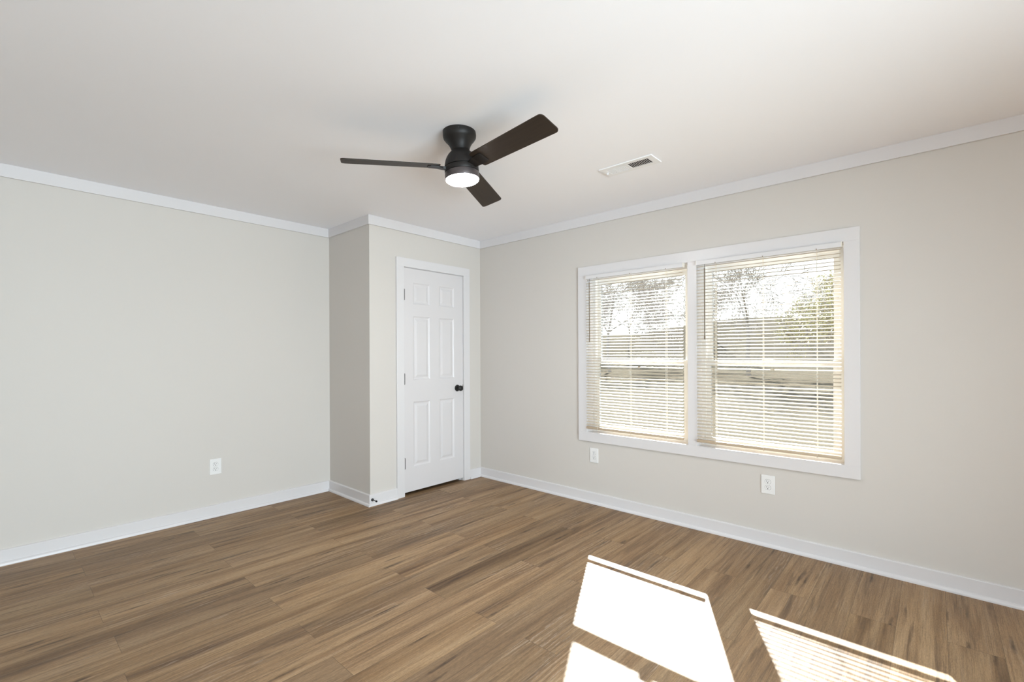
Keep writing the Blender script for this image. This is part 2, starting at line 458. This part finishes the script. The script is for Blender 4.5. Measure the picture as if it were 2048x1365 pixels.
for zc in (1.802, 1.047, 0.292):
    bm = bmesh.new()
    hx, hy = DX0 + 0.006, YC - 0.0085
    tube(bm, (hx, hy, zc - 0.046), (hx, hy, zc + 0.046), 0.0058, n=14)
    for k in (-1, 1):
        lathe(bm, [(0.0030, 0), (0.0045, 0.003), (0.0030, 0.006)], 12, Matrix.Translation((hx, hy, zc + k * 0.049 - 0.003)))
    box(bm, hx + 0.001, hx + 0.0025, YC - 0.006, YC + 0.02, zc - 0.045, zc + 0.045)
    tag(obj('hinge', bm, M_BLACK, door, smooth=True), 'black barrel hinge')
KX, KZ = 3.091, 0.932
Mk = Matrix.Translation((KX, YC - 0.003, KZ)) @ Matrix.Rotation(PI / 2, 4, 'X')
bm = bmesh.new()
lathe(bm, [(0.0325, 0.0), (0.0325, 0.003), (0.030, 0.0065), (0.020, 0.009), (0.014, 0.010)], 40, Mk)
rosette = tag(obj('knob_rosette', bm, M_BLACK, door, smooth=True), 'round black rosette')
bm = bmesh.new()
lathe(bm, [(0.012, 0.010), (0.011, 0.024), (0.014, 0.030), (0.022, 0.036), (0.0265, 0.044), (0.0275, 0.051), (0.0262, 0.058), (0.0215, 0.0635), (0.012, 0.066), (0.003, 0.0667)], 40, Mk)
tag(obj('knob', bm, M_BLACK, door, smooth=True), 'round black door knob')
boxes('latch_plate', [(DX1 - 0.0066, DX1 - 0.0048, YC + 0.004, YC + 0.028, KZ - 0.028, KZ + 0.028),
                      (DX1 - 0.0066, DX1 - 0.0005, YC - 0.0035, YC + 0.004, KZ - 0.022, KZ + 0.030)], M_BLACK, door)

# door stop on the baseboard beside the closet corner
ds = empty('door_stop', (2.135, YC - BT, 0.051))
tag(ds, 'black rod door stop on the white baseboard by the closet corner', 'door stop')
Ms = Matrix.Rotation(PI / 2, 4, 'X')
bm = bmesh.new(); lathe(bm, [(0.0125, 0.0), (0.0125, 0.004), (0.009, 0.007), (0.0045, 0.010)], 24, Ms); obj('base', bm, M_BLACK, ds, smooth=True)
bm = bmesh.new(); lathe(bm, [(0.0040, 0.008), (0.0034, 0.055)], 16, Ms); obj('rod', bm, M_BLACK, ds, smooth=True)
bm = bmesh.new(); lathe(bm, [(0.0055, 0.054), (0.0078, 0.057), (0.0078, 0.066), (0.006, 0.069)], 20, Ms); obj('bumper_tip', bm, M_BLACK, ds, smooth=True)

# ------------------------------------------------------------------ windows
tag(boxes('trim_7', [   # window casing: two side boards, mullion board, head and apron
    (XR - 0.018, XR, 0.324, WY0, WZ0, WZ1), (XR - 0.018, XR, WY1, 2.289, WZ0, WZ1),
    (XR - 0.018, XR, WYM0, WYM1, WZ0, WZ1),
    (XR - 0.018, XR, 0.324, 2.289, WZ1, 2.0095), (XR - 0.018, XR, 0.324, 2.289, 0.523, WZ0)], M_TRIM, bevel=0.0012), kind='structure')
def window(name, y0, y1):
    j = 0.006
    xi, xo = XR + 0.075, XR + T - 0.005
    # vinyl frame (with painted wood jamb liners as one of its parts)
    fw = 0.032
    w = boxes(name, [(xi, xo, y0, y0 + fw, WZ0, WZ1), (xi, xo, y1 - fw, y1, WZ0, WZ1),
                     (xi, xo, y0 + fw, y1 - fw, WZ0, WZ0 + 0.022), (xi, xo, y0 + fw, y1 - fw, WZ1 - 0.03, WZ1)], M_VINYL, bevel=0.0015)
    tag(w, kind='structure')
    boxes('jamb_liner', [(XR, xi, y0, y0 + 0.002, WZ0, WZ1), (XR, xi, y1 - 0.002, y1, WZ0, WZ1),
                         (XR, xi, y0 + 0.002, y1 - 0.002, WZ1 - 0.002, WZ1), (XR, xi, y0 + 0.002, y1 - 0.002, WZ0, WZ0 + 0.002)], M_TRIM, w)
    zm = 1.195; sw = 0.034
    a, b = y0 + fw, y1 - fw
    def sash(nm, x0, x1, z0, z1, bot, top):
        s = boxes(nm, [(x0, x1, a, a + sw, z0, z1), (x0, x1, b - sw, b, z0, z1),
                       (x0, x1, a + sw, b - sw, z0, z0 + bot), (x0, x1, a + sw, b - sw, z1 - top, z1)], M_VINYL, w, bevel=0.001)
        boxes('glass_pane', [((x0 + x1) / 2 - 0.002, (x0 + x1) / 2 + 0.002, a + sw, b - sw, z0 + bot, z1 - top)], M_GLASS, s)
        return s
    lo = sash('lower_sash', xi + 0.005, xi + 0.030, WZ0 + 0.022, zm + 0.022, 0.036, 0.038)
    up = sash('upper_sash', xi + 0.034, xi + 0.060, zm - 0.022, WZ1 - 0.03, 0.040, 0.034)
    bm = bmesh.new()
    yc = (a + b) / 2
    box(bm, xi - 0.004, xi + 0.026, yc - 0.03, yc + 0.03, zm + 0.022, zm + 0.030, 0.002)
    box(bm, xi + 0.0, xi + 0.014, yc - 0.012, yc + 0.012, zm + 0.030, zm + 0.040, 0.002)
    obj('sash_lock', bm, M_VINYL, lo)
    return w
window('window_1', WYM1, WY1)
window('window_2', WY0, WYM0)

# added glazing out of view, made up to let fill light in
def fill_window(name, axis, c, a0, a1, z0, z1, mullions):
    fr = 0.06
    bars = [(a0, a0 + fr, z0, z1), (a1 - fr, a1, z0, z1), (a0 + fr, a1 - fr, z0, z0 + fr), (a0 + fr, a1 - fr, z1 - fr, z1)]
    bars += [(q - 0.03, q + 0.03, z0 + fr, z1 - fr) for q in mullions]
    def P(a, b, z, zz, d): return (a, b, c - d, c + d, z, zz) if axis == 'x' else (c - d, c + d, a, b, z, zz)
    w = boxes(name, [P(*q, 0.03) for q in bars], M_VINYL)
    tag(w, kind='structure')
    cuts = [a0 + fr] + [v for q in mullions for v in (q - 0.03, q + 0.03)] + [a1 - fr]
    for k in range(0, len(cuts), 2):
        boxes('glass_pane', [P(cuts[k], cuts[k + 1], z0 + fr, z1 - fr, 0.002)], M_GLASS, w)
fill_window('fill_window_1', 'x', YB - 0.07, -1.0, 1.6, 0.0, 2.0, (0.3,))
fill_window('fill_window_2', 'y', XB - 0.07, -2.4, -0.2, 0.7, 2.0, (-1.3,))
fill_window('fill_window_3', 'y', XR + 0.09, -1.9, -0.6, WZ0, WZ1, (-1.25,))  # added side window, unseen; its sun patch bounces fill light
tag(boxes('trim_8', [(XR - 0.018, XR, -1.978, -1.9, WZ0, WZ1), (XR - 0.018, XR, -0.6, -0.522, WZ0, WZ1),
    (XR - 0.018, XR, -1.978, -0.522, WZ1, 2.0095), (XR - 0.018, XR, -1.978, -0.522, 0.523, WZ0)], M_TRIM), kind='structure')  # casing of the added side window

# ------------------------------------------------------------------ mini blinds
BX = 3.3915        # centre plane of the slats
def blind(label, y0, y1, cords, wand_y, clip_right):
    root = empty('window_blind', (BX, (y0 + y1) / 2, WZ1))
    tag(root, label, 'blind', 'cream mini blinds in the double window')
    def loc(b):   # world box -> local
        return (b[0] - BX, b[1] - BX, b[2] - (y0 + y1) / 2, b[3] - (y0 + y1) / 2, b[4] - WZ1, b[5] - WZ1)
    def L(x, y, z): return (x - BX, y - (y0 + y1) / 2, z - WZ1)
    # headrail: open box channel
    hz0, hz1 = 1.899, 1.927
    hr = boxes('headrail', [loc((BX - 0.013, BX - 0.0115, y0, y1, hz0, hz1)), loc((BX + 0.0115, BX + 0.013, y0, y1, hz0, hz1)),
                            loc((BX - 0.0115, BX + 0.0115, y0, y1, hz0, hz0 + 0.0015)),
                            loc((BX - 0.0145, BX - 0.0115, y0, y1, hz0 - 0.0015, hz0 + 0.0015))], M_HEADRAIL, root)
    for yy in (y0, y1):
        s = 0.0025 if yy == y1 else -0.0025
        br = boxes('bracket', [loc((BX - 0.0135, BX + 0.022, min(yy, yy + s), max(yy, yy + s), hz0 - 0.001, hz1 + 0.002))], M_CORD, root)
    # slats
    bm = bmesh.new()
    zt, zb, pitch = 1.884, 0.668, 0.02325
    n = int(round((zt - zb) / pitch)); w = 0.0252; crown = 0.0030; th = 0.0004; tilt = math.radians(16)
    K = 5
    for i in range(n + 1):
        z = zt - (zt - zb) * i / n
        dz = random.uniform(-0.0006, 0.0006); tt = tilt + random.uniform(-0.012, 0.012)
        sag = random.uniform(-0.0008, 0.0004)
        rings = []
        for yy, sg in ((y0 + 0.002, 0), ((y0 + y1) / 2, sag), (y1 - 0.002, 0)):
            top, bot = [], []
            for k in range(K + 1):
                t = k / K * 2 - 1                      # -1 room side, +1 window side
                u, v = t * w / 2, crown * (1 - t * t)
                uu = u * math.cos(tt) - v * math.sin(tt) * 0; vv = u * math.sin(tt) + v
                top.append(bm.verts.new(L(BX + uu, yy, z + dz + vv + th + sg)))
                bot.append(bm.verts.new(L(BX + uu, yy, z + dz + vv + sg)))
            rings.append(top + bot[::-1])
        m = len(rings[0])
        for a, b in zip(rings, rings[1:]):
            for k in range(m): bm.faces.new((a[k], a[(k + 1) % m], b[(k + 1) % m], b[k]))
        bm.faces.new(rings[0][::-1]); bm.faces.new(rings[-1])
    obj('slats', bm, M_SLAT, root, smooth=True)
    # bottom rail
    rz0, rz1 = 0.632, 0.652
    bm = bmesh.new(); box(bm, *loc((BX - 0.0125, BX + 0.0125, y0 + 0.001, y1 - 0.001, rz0, rz1)), bevel=0.004)
    rail = obj('bottom_rail', bm, M_RAIL, root, smooth=True)
    for cy in cords:
        bm = bmesh.new()
        for sx in (-0.0133, 0.0133):
            tube(bm, L(BX + sx, cy - 0.0012, hz0), L(BX + sx, cy - 0.0012, rz0 + 0.006), 0.0006, n=6)
            tube(bm, L(BX + sx, cy + 0.0012, hz0), L(BX + sx, cy + 0.0012, rz0 + 0.006), 0.0006, n=6)
        tube(bm, L(BX, cy, hz0), L(BX, cy, rz1), 0.0007, n=6)
        obj('ladder_cord', bm, M_CORD, root, smooth=True)
        bm = bmesh.new()
        lathe(bm, [(0.0045, 0), (0.0055, 0.004), (0.003, 0.007)], 12, Matrix.Translation(L(BX, cy, rz0 - 0.007)))
        obj('cord_button', bm, M_CORD, rail, smooth=True)
        bm = bmesh.new()
        for dy in (0.0,):
            box(bm, *loc((BX - 0.0158, BX - 0.0142, cy + dy - 0.002, cy + dy + 0.002, hz0 - 0.0015, hz0 + 0.006)))
        obj('cord_clip', bm, M_WAND, hr)
    # tilt wand
    bm = bmesh.new()
    tube(bm, L(BX - 0.022, wand_y, 1.870), L(BX - 0.022, wand_y, 1.372), 0.0035, n=8)
    lathe(bm, [(0.0042, 0), (0.0048, 0.004), (0.0048, 0.022), (0.0036, 0.026)], 10, Matrix.Translation(L(BX - 0.022, wand_y, 1.365)))
    wd = obj('tilt_wand', bm, M_WAND, root, smooth=True)
    bm = bmesh.new()
    tube(bm, L(BX - 0.022, wand_y, 1.872), L(BX - 0.0165, wand_y, 1.897), 0.0013, n=8)
    tube(bm, L(BX - 0.0165, wand_y, 1.897), L(BX - 0.0110, wand_y, 1.900), 0.0013, n=8)
    obj('wand_hook', bm, M_BLACK, wd, smooth=True)
    return root
blind('cream mini blind on the window nearer the closet door, gap at its edge', 1.366, 2.2005, (2.087, 1.789, 1.495), 2.158, True)
blind('wider cream mini blind on the window farther from the closet door', 0.4115, 1.2685, (1.135, 0.835, 0.536), 1.206, False)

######

#### SET EXERCISE:
Return the material line for line, from its beginning to the line that contains "(DX1 - 0.0066, DX1 - 0.0005, YC", with the pictures left out.

#### THE REPLY:
Keep writing the Blender script for this image. This is part 2, starting at line 458. This part finishes the script. The script is for Blender 4.5. Measure the picture as if it were 2048x1365 pixels.
for zc in (1.802, 1.047, 0.292):
    bm = bmesh.new()
    hx, hy = DX0 + 0.006, YC - 0.0085
    tube(bm, (hx, hy, zc - 0.046), (hx, hy, zc + 0.046), 0.0058, n=14)
    for k in (-1, 1):
        lathe(bm, [(0.0030, 0), (0.0045, 0.003), (0.0030, 0.006)], 12, Matrix.Translation((hx, hy, zc + k * 0.049 - 0.003)))
    box(bm, hx + 0.001, hx + 0.0025, YC - 0.006, YC + 0.02, zc - 0.045, zc + 0.045)
    tag(obj('hinge', bm, M_BLACK, door, smooth=True), 'black barrel hinge')
KX, KZ = 3.091, 0.932
Mk = Matrix.Translation((KX, YC - 0.003, KZ)) @ Matrix.Rotation(PI / 2, 4, 'X')
bm = bmesh.new()
lathe(bm, [(0.0325, 0.0), (0.0325, 0.003), (0.030, 0.0065), (0.020, 0.009), (0.014, 0.010)], 40, Mk)
rosette = tag(obj('knob_rosette', bm, M_BLACK, door, smooth=True), 'round black rosette')
bm = bmesh.new()
lathe(bm, [(0.012, 0.010), (0.011, 0.024), (0.014, 0.030), (0.022, 0.036), (0.0265, 0.044), (0.0275, 0.051), (0.0262, 0.058), (0.0215, 0.0635), (0.012, 0.066), (0.003, 0.0667)], 40, Mk)
tag(obj('knob', bm, M_BLACK, door, smooth=True), 'round black door knob')
boxes('latch_plate', [(DX1 - 0.0066, DX1 - 0.0048, YC + 0.004, YC + 0.028, KZ - 0.028, KZ + 0.028),
                      (DX1 - 0.0066, DX1 - 0.0005, YC - 0.0035, YC + 0.004, KZ - 0.022, KZ + 0.030)], M_BLACK, door)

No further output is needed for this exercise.